DPP wants nuclear-plant issue put to rest


Democratic Progressive Party (DPP) lawmakers plan to distribute 1 million leaflets around the nation to promote holding referendums on the Fourth Nuclear Plant and legislative reforms, a DPP lawmaker said this week.

"The DPP is going to mobilize party officials and legislators to send out 1 million leaflets nationwide this month to promote the goal of solving the Fourth Nuclear Power Plant construction controversy and pushing legislative reforms," said DPP whip Chen Chi-mai (陳其邁).

DPP officials plan to distribute the leaflets in local markets and meeting places in various towns, cities and counties to educate people on the meaning and importance of the task, Chen said.

The DPP announced the promotional event after their pan-blue opponents confirmed a lack of willingness to push ahead with a referendum to decide the fate of the half-finished nuclear power plant by this legislative session.

Caucus members of the Chinese Nationalist Party (KMT) and People First Party (PFP) also said they would not endorse former DPP chairman Lin I-hsiung's (林義雄) request to file a resolution to stop nuclear power generation in the country.

Lin made the request last month when he visited the Legislative Yuan, after his meeting with KMT Chairman Lien Chan (連戰), who assured him that the KMT would consider whether to side with Lin on the issues of abolishing the Fourth Nuclear Power Plant and overhauling the Referendum Law (公民投票法).

Lin looked for help from pan-blue lawmakers, who have a majority in the 223-seat legislature, to help abolish the government's policy on nuclear power.

He asked the legislature to pass a resolution stating that the policy of nuclear energy generation should be suspended as long as the country is free from the threat of power shortages and the government is unable to settle the issue of nuclear waste.

But KMT Legislator Wu Den-yih (吳敦義) said the KMT-PFP alliance could not approve Lin's request.

The blue camp decided the resolution would conflict with the fact that the legislature had already given its go-ahead to the construction.

Wu suggested Lin press President Chen Shui-bian (陳水扁) on the issue.

The PFP was also against a referendum on the nuclear plant, despite PFP Legislator Chou Yi's (邱毅) effort to gather signatures for a petition demanding such a referendum.

"We are opposed to any referendum proposal based on election motives, no matter whether they are about the nuclear plant issue or the defensive referendum," PFP whip Chou Hsi-wei (周錫瑋) said.

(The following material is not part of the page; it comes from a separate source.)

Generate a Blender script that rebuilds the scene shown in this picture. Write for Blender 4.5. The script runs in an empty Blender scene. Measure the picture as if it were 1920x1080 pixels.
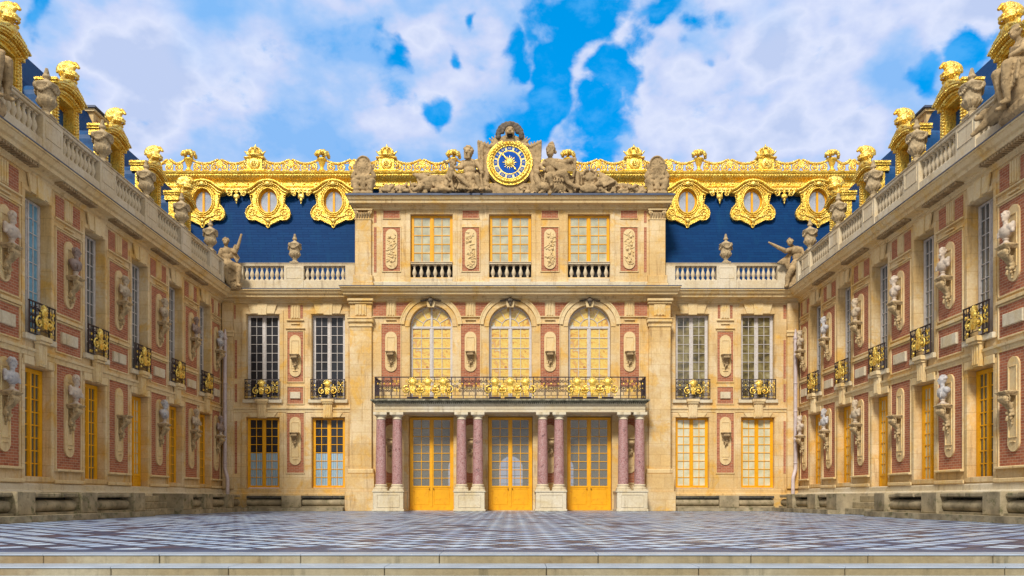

Chou Yi said he started the petition to press the DPP on the issue. The petition has 33 pan-blue lawmakers' signatures, already passing the threshold needed to put it on the legislative agenda.

The DPP does not support pan-blue members since "the opposition parties obviously exploit the nuclear-power dispute for campaign purposes," the DPP whip said.

"It is illogical for a pan-blue member, whose parties uphold the nuclear policy, to initiate a referendum on halting the plant. The opposition parties' manipulation of the nuclear plant dispute was playing with the fire that would finally destroy them," Chen said.